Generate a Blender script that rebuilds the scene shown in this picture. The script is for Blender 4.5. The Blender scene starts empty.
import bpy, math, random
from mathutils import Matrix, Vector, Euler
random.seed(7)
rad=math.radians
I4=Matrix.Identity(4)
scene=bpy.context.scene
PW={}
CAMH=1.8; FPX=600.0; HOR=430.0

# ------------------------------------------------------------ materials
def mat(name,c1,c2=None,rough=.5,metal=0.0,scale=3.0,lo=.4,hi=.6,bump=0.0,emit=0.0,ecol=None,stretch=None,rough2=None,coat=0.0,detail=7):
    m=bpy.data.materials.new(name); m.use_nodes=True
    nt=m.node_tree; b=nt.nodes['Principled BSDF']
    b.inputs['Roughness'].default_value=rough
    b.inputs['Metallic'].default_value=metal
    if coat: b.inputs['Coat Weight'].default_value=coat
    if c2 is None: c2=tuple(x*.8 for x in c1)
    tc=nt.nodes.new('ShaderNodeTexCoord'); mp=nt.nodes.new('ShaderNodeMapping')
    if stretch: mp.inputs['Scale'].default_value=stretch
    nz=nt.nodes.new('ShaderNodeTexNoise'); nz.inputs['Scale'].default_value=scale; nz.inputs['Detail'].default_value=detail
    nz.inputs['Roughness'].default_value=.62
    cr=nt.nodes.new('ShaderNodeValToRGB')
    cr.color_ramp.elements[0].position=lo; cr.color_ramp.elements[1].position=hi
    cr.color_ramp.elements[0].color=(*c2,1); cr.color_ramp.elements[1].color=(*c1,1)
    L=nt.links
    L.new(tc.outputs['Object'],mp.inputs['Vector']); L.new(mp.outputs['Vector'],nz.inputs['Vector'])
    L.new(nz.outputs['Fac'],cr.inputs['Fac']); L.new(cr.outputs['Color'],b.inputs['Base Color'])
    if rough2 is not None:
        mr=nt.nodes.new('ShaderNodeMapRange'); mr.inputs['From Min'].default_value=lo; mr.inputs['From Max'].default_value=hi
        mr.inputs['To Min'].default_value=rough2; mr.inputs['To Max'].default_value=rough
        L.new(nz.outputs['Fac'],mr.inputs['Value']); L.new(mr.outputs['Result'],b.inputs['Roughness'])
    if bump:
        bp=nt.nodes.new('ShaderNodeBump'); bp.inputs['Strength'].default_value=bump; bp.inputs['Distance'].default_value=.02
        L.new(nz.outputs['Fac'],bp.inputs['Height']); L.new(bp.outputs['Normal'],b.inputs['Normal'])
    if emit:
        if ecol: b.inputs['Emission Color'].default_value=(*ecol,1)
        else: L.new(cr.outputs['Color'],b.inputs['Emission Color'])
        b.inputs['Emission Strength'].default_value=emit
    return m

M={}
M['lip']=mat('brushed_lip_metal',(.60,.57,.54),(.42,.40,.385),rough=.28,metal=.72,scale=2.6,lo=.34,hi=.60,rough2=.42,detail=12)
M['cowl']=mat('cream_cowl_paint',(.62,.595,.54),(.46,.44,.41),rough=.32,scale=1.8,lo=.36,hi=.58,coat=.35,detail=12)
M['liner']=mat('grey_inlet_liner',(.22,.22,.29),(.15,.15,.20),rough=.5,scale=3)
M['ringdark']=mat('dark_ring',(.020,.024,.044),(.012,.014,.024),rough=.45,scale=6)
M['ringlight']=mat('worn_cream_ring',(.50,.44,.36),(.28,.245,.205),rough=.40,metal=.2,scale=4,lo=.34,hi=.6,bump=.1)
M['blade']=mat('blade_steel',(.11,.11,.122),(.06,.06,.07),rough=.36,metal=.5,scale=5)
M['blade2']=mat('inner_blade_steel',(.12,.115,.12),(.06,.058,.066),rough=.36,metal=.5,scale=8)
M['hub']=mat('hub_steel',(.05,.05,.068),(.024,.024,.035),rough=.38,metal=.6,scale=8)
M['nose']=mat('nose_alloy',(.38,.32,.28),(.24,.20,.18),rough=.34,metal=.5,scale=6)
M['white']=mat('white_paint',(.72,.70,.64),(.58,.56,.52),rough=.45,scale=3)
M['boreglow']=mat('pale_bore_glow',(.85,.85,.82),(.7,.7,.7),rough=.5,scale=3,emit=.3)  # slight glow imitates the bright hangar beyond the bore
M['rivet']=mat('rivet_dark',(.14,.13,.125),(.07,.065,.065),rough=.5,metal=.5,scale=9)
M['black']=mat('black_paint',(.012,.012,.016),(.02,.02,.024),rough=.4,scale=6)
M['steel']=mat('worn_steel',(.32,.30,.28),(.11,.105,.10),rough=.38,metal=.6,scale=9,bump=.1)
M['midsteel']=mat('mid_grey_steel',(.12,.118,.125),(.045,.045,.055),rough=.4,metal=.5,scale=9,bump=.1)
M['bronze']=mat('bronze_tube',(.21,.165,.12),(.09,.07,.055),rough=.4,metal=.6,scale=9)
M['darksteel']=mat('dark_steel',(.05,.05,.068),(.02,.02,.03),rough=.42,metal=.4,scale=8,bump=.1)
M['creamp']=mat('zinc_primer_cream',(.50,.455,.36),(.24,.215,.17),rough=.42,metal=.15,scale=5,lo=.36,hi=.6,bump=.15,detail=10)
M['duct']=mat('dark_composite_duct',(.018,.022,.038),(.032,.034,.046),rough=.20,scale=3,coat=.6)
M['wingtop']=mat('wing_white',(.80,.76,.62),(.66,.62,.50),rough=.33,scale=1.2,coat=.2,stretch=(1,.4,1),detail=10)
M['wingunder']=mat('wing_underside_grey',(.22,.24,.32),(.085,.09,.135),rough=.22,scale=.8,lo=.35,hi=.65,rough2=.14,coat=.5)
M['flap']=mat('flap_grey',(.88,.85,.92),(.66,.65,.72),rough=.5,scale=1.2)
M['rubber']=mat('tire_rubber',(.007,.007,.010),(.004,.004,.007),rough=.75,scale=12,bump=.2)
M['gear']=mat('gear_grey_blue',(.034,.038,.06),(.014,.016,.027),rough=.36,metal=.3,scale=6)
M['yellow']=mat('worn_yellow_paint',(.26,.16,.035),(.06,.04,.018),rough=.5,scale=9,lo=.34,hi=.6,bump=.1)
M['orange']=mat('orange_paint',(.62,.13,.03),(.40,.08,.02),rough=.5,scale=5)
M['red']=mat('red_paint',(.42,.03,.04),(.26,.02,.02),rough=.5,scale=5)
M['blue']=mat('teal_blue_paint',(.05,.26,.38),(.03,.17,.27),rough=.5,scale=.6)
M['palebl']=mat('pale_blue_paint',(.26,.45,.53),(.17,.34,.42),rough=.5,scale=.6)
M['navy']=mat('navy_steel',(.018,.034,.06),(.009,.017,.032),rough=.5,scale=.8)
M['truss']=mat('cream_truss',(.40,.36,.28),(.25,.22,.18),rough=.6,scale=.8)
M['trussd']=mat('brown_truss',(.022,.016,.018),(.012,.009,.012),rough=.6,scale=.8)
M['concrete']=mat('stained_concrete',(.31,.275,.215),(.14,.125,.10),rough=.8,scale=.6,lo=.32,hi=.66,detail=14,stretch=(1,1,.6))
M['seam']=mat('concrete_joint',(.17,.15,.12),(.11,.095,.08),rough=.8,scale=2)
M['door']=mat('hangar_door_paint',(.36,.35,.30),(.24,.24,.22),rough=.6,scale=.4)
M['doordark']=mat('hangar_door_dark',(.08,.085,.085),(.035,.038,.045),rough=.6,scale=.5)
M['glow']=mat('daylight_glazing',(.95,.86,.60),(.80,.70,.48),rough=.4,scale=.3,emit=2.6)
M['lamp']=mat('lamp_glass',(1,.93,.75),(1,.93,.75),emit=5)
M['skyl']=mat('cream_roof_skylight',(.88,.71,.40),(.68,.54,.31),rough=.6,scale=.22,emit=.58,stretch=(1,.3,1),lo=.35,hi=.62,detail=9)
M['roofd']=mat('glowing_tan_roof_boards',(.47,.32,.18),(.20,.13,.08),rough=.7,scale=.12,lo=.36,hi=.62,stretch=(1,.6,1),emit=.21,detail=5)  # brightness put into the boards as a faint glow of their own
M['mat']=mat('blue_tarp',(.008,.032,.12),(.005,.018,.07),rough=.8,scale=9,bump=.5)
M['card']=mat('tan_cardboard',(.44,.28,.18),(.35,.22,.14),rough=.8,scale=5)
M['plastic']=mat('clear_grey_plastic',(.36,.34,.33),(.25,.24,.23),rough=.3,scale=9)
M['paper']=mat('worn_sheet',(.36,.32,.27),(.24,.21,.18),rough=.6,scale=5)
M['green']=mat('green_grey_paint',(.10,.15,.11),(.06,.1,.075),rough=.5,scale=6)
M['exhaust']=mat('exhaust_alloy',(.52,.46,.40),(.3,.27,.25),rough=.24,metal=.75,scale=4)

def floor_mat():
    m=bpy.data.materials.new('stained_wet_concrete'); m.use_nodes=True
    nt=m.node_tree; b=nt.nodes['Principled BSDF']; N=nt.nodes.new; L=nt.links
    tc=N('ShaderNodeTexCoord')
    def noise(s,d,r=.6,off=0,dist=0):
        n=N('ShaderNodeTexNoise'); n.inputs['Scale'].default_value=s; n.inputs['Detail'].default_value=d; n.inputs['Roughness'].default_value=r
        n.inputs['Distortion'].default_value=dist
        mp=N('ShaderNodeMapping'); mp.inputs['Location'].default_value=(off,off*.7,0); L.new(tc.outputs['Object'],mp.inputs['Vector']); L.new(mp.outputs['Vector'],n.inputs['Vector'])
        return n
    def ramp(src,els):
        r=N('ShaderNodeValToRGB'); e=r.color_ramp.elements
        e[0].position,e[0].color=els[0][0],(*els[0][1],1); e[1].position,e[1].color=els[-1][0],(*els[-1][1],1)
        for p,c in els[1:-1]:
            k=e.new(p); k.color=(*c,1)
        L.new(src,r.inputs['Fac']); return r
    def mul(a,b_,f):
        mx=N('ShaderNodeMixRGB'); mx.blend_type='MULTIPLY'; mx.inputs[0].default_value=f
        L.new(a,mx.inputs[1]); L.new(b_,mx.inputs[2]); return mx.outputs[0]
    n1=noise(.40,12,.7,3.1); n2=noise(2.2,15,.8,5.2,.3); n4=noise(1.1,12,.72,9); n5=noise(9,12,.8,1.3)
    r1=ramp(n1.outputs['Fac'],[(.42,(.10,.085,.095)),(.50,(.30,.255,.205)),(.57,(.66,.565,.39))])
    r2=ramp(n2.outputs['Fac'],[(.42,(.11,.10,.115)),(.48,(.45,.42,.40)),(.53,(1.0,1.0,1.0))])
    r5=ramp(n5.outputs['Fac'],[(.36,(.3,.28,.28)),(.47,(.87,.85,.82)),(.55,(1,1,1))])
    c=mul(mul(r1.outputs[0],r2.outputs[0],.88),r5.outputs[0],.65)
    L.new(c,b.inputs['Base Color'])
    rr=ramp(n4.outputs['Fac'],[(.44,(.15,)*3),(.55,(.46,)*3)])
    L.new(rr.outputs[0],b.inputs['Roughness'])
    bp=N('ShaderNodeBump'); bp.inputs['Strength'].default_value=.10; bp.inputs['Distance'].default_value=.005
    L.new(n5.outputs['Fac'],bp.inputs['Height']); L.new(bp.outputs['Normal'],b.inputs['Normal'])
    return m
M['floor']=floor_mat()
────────
# [Set task]
Lines from the start of the material above through the line containing "CAMH=1.8; FPX=600.0; HOR=430.0" are to be duplicated exactly, and only those.

# [Output of the task]
Generate a Blender script that rebuilds the scene shown in this picture. The script is for Blender 4.5. The Blender scene starts empty.
import bpy, math, random
from mathutils import Matrix, Vector, Euler
random.seed(7)
rad=math.radians
I4=Matrix.Identity(4)
scene=bpy.context.scene
PW={}
CAMH=1.8; FPX=600.0; HOR=430.0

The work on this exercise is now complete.